Here I want to join the market monetarists’ happy dance, and point out several moral benefits of NGDP targeting.
  • The most plain moral benefit of NGDP targeting is that it is activist. Relative to the status quo, it demands a serious effort to combat the miseries of depression. This is a big improvement over our current strategy, which is to shrug off and rationalize mass deprivation and idleness.
  • A second moral benefit is that under (successful) NGDP targeting, any depressions that occur will be inflationary depressions. Ideally, we’ll find that once we stabilize the path of NGDP, the business cycle is conquered and there will be no more depressions ever again. But that probably won’t happen. If depressions occur even while the NGDP path is stabilized, then they will reflect some failure of supply or technology. Our aggregate investment choices will have proved misguided, or we will have encountered insuperable obstacles to carrying wealth forward in time. It is creditors, not debtors, whom we must hold accountable for patterns of aggregate investment. There always have been and always will be foolish or predatory borrowers willing to accept loans that they will not repay. We rely upon discriminating creditors to ensure that funds and resources will be placed in hands that will use them well. Creditors allocate capital by selecting the worthy from innumerable unworthy petitioners. An economic downturn reflects a failure of selection by creditors as a group. It is essential, if we want the high-quality real investment in good times, that creditors bear losses when they allocate funds poorly. When creditors in aggregate have misjudged, we must have some means of imposing losses without the logistical hell of endless bankruptcies.

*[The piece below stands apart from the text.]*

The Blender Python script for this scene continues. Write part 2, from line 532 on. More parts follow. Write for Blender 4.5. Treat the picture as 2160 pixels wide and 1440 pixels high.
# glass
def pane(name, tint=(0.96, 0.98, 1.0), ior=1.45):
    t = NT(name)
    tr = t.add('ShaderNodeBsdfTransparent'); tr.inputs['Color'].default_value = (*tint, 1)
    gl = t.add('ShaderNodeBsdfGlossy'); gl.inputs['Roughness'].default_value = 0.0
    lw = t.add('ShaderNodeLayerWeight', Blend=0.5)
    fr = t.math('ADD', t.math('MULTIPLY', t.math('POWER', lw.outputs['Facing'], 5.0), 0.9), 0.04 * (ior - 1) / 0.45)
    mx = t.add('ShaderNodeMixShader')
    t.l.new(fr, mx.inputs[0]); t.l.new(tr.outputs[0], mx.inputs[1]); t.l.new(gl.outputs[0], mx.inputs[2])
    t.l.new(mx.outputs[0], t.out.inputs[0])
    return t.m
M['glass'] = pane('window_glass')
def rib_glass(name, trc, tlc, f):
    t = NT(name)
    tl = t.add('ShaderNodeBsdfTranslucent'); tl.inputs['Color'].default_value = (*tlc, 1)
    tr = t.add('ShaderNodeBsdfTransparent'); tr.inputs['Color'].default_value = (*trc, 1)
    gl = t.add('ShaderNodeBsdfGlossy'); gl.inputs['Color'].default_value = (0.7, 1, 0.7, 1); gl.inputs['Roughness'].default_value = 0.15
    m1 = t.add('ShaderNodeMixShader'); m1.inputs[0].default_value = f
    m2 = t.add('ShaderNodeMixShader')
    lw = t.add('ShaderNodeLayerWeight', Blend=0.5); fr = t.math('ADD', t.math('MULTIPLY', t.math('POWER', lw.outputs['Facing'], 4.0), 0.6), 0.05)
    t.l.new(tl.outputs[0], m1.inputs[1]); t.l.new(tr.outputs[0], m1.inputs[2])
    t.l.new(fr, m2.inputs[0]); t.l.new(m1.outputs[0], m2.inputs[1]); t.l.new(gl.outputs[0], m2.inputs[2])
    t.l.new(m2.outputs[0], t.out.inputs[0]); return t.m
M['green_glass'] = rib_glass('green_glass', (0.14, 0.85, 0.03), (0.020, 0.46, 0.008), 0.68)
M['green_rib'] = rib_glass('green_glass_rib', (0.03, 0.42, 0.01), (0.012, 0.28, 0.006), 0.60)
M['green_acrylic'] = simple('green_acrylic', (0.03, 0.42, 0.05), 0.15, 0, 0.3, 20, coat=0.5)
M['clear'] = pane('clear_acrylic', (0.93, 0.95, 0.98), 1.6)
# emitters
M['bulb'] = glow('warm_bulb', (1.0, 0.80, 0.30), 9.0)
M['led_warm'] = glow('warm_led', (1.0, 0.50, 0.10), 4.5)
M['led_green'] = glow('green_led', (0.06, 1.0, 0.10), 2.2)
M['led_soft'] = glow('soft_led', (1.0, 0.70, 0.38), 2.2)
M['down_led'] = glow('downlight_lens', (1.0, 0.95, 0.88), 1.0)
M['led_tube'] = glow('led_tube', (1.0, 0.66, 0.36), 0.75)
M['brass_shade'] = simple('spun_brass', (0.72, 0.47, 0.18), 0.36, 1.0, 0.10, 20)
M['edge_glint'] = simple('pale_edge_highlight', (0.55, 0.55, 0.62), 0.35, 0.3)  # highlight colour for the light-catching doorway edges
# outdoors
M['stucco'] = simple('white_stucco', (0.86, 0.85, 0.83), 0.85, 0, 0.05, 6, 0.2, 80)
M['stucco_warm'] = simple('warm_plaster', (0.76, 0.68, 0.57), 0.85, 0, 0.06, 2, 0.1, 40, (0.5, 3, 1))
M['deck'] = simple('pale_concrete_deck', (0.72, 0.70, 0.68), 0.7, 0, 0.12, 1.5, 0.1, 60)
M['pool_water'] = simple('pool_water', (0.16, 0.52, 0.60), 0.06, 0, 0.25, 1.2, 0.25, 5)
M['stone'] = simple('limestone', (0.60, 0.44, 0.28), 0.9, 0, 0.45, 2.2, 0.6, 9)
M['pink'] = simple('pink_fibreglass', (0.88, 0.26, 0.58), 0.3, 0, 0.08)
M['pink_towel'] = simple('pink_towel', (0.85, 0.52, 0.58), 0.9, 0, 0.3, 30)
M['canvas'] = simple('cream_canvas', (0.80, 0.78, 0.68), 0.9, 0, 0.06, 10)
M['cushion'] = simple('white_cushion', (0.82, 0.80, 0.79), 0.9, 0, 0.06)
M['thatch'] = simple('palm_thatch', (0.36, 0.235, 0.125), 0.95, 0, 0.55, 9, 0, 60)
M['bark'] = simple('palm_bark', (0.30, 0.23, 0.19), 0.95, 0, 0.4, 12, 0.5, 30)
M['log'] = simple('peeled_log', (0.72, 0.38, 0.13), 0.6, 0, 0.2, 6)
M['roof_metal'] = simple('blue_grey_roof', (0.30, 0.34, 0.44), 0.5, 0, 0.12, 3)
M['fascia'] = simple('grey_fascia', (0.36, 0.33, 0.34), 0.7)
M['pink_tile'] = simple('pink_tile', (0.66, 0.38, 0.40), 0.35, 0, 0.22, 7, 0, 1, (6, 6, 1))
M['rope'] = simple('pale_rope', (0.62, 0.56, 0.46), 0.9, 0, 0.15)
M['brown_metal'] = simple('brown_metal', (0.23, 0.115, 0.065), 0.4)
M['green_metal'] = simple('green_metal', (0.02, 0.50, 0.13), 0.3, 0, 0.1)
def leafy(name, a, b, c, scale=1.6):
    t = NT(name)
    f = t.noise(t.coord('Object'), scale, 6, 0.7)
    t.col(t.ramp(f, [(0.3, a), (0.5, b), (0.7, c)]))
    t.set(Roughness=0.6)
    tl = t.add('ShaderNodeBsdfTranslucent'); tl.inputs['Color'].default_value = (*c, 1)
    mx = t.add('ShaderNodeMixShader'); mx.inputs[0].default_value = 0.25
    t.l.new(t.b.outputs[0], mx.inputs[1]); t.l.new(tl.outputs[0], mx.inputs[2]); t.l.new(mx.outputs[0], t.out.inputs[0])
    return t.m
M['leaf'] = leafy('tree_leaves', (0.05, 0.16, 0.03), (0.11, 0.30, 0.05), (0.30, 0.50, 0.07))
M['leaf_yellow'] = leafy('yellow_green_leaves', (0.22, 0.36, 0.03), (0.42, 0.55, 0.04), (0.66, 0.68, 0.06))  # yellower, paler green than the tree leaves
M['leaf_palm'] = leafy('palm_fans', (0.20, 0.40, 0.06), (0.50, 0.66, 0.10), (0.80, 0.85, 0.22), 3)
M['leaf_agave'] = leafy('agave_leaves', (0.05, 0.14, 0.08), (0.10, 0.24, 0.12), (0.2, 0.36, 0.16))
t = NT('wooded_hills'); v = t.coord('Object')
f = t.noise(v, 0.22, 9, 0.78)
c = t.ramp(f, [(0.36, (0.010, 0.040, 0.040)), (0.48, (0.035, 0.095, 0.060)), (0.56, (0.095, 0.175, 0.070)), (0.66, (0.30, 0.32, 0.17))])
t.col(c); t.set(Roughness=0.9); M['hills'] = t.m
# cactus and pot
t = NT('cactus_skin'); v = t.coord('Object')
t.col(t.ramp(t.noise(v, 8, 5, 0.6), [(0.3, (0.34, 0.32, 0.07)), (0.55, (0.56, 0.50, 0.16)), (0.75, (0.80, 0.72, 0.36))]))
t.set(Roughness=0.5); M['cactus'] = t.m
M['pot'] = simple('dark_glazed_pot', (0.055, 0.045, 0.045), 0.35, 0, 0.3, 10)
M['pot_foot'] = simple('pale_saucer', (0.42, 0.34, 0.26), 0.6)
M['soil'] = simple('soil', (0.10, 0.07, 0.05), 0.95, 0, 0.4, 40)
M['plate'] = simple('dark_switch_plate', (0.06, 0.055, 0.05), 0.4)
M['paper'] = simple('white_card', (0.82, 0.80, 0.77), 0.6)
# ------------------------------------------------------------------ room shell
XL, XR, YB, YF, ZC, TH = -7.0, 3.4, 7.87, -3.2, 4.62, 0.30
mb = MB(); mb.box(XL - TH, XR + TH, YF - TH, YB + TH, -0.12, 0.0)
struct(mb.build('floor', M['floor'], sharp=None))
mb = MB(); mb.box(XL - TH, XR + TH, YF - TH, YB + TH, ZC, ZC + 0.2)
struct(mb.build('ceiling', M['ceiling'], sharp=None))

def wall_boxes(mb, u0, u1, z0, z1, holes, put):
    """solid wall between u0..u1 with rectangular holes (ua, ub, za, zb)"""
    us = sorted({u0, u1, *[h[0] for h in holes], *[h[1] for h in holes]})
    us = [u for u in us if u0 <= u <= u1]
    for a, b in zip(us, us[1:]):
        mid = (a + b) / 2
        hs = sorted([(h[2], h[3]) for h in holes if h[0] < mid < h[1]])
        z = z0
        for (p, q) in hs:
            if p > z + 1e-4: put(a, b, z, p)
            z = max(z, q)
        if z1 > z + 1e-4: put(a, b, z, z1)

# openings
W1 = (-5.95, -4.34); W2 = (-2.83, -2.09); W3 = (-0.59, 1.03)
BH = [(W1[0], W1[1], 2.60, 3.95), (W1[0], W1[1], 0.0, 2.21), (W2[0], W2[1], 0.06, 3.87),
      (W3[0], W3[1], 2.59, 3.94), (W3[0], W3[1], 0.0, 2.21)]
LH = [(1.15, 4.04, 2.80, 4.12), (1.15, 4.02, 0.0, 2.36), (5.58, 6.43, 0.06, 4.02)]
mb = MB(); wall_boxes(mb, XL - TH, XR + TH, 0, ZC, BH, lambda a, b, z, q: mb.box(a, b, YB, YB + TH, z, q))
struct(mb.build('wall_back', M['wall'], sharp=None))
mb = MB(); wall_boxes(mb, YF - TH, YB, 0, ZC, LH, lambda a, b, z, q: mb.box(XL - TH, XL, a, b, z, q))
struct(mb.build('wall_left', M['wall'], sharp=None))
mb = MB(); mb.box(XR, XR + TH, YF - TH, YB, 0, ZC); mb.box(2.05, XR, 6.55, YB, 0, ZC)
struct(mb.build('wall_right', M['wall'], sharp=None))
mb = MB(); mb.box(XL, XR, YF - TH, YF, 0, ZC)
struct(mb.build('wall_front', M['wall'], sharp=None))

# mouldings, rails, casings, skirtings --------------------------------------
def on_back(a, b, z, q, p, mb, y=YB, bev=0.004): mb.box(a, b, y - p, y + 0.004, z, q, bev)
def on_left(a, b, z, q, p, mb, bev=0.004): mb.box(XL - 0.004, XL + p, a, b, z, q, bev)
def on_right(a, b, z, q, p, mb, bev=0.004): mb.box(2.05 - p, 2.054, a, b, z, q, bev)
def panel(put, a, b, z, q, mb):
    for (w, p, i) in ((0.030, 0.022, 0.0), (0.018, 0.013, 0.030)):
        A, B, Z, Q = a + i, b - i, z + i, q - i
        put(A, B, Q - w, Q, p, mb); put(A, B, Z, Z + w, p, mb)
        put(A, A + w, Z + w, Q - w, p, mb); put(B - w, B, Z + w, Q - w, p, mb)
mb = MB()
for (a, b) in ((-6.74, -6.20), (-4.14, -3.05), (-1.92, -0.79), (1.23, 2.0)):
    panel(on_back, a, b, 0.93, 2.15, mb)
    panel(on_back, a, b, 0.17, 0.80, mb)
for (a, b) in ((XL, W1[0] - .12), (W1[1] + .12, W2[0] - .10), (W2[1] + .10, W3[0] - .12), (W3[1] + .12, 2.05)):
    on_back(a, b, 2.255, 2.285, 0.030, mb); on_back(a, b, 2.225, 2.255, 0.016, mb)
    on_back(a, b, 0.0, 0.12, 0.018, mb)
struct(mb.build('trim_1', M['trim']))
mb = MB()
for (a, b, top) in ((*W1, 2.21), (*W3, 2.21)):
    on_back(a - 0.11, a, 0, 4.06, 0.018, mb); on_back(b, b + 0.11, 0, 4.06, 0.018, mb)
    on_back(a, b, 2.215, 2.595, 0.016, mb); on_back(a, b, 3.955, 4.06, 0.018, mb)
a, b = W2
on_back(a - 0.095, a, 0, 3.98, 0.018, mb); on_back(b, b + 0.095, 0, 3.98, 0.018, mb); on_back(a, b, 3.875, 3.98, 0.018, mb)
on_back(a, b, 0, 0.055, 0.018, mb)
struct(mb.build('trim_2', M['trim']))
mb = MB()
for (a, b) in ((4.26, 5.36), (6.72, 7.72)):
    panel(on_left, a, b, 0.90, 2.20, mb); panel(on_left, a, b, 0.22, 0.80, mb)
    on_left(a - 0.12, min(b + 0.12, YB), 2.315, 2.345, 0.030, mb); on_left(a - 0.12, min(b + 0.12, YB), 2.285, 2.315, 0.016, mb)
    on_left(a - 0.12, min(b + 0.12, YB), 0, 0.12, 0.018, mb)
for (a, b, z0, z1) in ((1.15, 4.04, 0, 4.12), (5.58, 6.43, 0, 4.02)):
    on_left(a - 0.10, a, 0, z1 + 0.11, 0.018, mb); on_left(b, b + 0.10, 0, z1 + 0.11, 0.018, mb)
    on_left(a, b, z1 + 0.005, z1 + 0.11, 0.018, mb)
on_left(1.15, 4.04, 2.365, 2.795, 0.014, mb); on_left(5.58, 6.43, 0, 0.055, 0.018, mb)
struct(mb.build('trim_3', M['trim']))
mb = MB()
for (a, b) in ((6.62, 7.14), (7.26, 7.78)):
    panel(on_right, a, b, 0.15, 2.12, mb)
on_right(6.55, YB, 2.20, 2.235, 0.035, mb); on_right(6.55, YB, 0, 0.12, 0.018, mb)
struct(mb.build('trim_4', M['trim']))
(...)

Our least disruptive means of doing so is via inflation....
    In fact, NGDP targeting, despite the stench of sugar-high money games that Austrians perceive in it, might actually increase our ability to impose losses on foolish creditors via default and bankruptcy. This would pay a huge moral dividend, in terms of our ability to avoid the unfairness of arbitrary bail-outs. Both Nick Rowe and Scott Sumner have suggested to me that if we had sufficiently aggressive monetary stabilization, we could avoid acquiescing to “emergency” rescues that flamboyantly reward bad actors, because allowing bad actors to collapse would no longer threaten the rest of us. Rajiv Sethi has made a similar point:
    The main justification for these extraordinary measures in support of the financial sector was that perfectly solvent firms in the non-financial sector would have been crippled by the freezing of the commercial paper market. But as Dean Baker has consistently argued, had the Fed’s intervention in the commercial paper market been more timely and vigorous, it might been unnecessary to provide unconditional transfers to insolvent financial intermediaries....
     In constrast to an inflation-targeting central bank, an NGDP-targeting central bank need not distort the division of income between capital and labor. Under current practice, the Fed tends to encourage asset price inflation but worries frenetically over any growth in unit labor costs, or, equivalently, labor’s share of income. Labor share of income has been collapsing since about 1970.